A l’automne 2015, lorsqu’il avait annoncé tardivement sa candidature, peu d’observateurs avaient cru à son succès. « Il est arrivé comme un éclair dans le ciel, s’étonne Edna Co, politologue à l’université des Philippines. Les gens peuvent s’identifier à son attitude, à son langage. Il promet de changer les choses à sa manière, selon ses propres règles. »

Rodrigo Duterte se vante d’avoir fait de Davao une ville sûre, alors que les autres centres urbains des Philippines sont connus pour leurs forts taux de criminalité. Les organisations de défense des droits de l’homme rappellent qu’il a, pour ce faire, laissé opérer, voire incité à agir, un escadron de la mort qui a abattu plus d’un millier de personnes, criminels suspectés, mais aussi simples vagabonds.

Au cours de ses meetings, M. Duterte a cependant assuré qu’il garantirait le droit à une procédure judiciaire équitable, tout en lançant dans la foulée : « Les trafiquants de drogue, les kidnappeurs, les voleurs, trouvez-les tous et arrêtez-les. S’ils résistent, tuez-les tous. Allez-y, condamnez-moi pour meurtre, pour que je puisse vous tuer également. »

Vers un système parlementaire

M. Duterte souhaite également en finir avec le régime présidentiel en vigueur dans le pays, inspiré par le modèle américain, pour le remplacer par un système parlementaire au sein d’un Etat fédéral décentralisé, ce qui permettra de donner plus de pouvoir aux provinces. « Cela requerra un large consensus national, qui débutera par un appel au Congrès pour former une assemblée constituante, a souligné mardi 10 mai son porte-parole, Peter Lavina, lors d’une conférence de presse. Une réécriture importante de notre Constitution va avoir lieu. » Ce projet est cohérent avec le discours anti-élites de M. Duterte, car cela permettra de priver Manille d’une partie de ses pouvoirs.

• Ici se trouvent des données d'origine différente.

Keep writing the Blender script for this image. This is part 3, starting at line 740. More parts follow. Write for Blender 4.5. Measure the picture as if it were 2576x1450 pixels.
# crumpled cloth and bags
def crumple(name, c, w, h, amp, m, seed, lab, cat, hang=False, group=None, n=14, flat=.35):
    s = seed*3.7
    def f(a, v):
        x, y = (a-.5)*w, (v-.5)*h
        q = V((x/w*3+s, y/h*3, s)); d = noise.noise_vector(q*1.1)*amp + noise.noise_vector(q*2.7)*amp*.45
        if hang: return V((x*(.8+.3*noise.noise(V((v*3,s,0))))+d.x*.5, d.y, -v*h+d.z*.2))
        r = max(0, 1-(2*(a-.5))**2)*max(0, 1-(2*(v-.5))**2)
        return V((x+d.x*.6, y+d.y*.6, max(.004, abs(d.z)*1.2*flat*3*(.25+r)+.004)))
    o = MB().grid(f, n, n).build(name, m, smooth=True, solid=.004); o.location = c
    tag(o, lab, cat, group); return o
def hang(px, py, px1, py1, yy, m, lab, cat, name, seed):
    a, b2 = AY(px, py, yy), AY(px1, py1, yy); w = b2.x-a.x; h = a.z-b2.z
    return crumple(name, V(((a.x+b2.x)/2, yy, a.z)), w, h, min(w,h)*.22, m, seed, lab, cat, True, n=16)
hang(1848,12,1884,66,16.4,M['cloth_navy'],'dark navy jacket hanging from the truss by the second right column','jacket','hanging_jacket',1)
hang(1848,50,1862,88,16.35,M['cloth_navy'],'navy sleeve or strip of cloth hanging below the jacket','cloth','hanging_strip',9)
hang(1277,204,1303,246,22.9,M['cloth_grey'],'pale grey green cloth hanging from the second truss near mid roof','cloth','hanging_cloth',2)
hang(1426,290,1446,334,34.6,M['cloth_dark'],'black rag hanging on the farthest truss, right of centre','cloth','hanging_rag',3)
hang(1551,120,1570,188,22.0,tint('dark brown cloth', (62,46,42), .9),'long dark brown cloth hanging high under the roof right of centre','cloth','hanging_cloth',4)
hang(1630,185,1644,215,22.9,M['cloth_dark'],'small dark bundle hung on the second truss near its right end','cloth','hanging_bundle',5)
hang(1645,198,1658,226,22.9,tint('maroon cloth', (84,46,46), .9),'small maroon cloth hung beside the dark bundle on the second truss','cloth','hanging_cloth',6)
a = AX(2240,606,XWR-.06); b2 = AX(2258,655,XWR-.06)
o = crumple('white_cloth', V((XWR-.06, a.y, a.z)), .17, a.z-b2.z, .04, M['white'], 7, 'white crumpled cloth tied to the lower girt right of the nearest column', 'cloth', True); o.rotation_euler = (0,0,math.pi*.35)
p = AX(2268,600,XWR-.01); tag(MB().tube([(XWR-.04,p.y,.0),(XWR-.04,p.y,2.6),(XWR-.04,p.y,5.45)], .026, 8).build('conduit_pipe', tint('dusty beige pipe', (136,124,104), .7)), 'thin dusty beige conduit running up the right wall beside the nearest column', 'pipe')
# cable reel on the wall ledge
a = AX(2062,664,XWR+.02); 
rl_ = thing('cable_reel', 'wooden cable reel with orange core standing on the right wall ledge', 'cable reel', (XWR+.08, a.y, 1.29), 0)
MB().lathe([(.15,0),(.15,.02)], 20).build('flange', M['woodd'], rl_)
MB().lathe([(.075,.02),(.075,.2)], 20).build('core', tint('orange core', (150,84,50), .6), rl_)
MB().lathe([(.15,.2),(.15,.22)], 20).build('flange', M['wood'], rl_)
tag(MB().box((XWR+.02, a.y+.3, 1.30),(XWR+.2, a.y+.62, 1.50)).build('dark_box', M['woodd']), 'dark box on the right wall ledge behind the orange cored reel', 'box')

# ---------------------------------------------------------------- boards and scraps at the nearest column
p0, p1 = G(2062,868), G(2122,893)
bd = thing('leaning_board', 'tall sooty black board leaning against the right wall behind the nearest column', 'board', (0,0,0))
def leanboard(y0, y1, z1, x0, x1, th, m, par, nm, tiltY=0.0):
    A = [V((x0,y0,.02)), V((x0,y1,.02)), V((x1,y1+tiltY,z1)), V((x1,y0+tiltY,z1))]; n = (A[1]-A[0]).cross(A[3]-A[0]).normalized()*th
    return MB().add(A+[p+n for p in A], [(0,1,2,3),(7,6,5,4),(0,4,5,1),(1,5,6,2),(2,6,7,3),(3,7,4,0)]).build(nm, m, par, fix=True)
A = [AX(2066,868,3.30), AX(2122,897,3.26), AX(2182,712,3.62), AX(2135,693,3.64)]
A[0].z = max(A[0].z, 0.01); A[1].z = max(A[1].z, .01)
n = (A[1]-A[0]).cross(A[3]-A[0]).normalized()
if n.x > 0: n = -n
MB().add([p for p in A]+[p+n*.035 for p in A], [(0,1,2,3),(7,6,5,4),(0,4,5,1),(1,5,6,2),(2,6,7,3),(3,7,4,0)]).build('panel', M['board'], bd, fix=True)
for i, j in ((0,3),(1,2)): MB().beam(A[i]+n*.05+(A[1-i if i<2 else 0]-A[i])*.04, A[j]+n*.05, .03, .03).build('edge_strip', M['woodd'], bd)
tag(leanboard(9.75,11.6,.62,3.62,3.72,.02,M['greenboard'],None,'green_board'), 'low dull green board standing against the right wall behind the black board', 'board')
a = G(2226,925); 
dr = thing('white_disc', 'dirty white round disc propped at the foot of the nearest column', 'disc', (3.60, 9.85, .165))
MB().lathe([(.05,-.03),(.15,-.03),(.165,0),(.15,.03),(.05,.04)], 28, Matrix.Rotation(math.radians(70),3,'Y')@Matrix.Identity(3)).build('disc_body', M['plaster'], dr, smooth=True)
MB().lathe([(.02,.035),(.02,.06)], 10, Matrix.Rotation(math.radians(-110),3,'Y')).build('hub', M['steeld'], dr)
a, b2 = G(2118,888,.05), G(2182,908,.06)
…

Son porte-parole a également annoncé qu’il instaurerait des négociations de paix avec les rebelles du sud de l’archipel, où le gouvernement sortant a fait usage de la force pour réprimer les militants. Sur le conflit territorial en mer de Chine méridionale qui oppose les Philippines à la Chine, Rodrigo Duterte a affirmé vouloir poursuivre des négociations multilatérales. Le gouvernement sortant de Benigno Aquino avait porté le litige auprès de la Cour internationale de justice de La Haye.

Si, pendant la campagne, le candidat Duterte a promis un mandat « sanglant », et mis en garde le parlement, menaçant d’y envoyer les chars s’il devait entraver son action, il s’est montré plus conciliant mardi, après l’annonce de sa victoire. Il a tendu la main à ses opposants, qui avaient mis en garde contre le retour de la terreur sur l’archipel, « afin que nous commencions maintenant le processus de guérison ».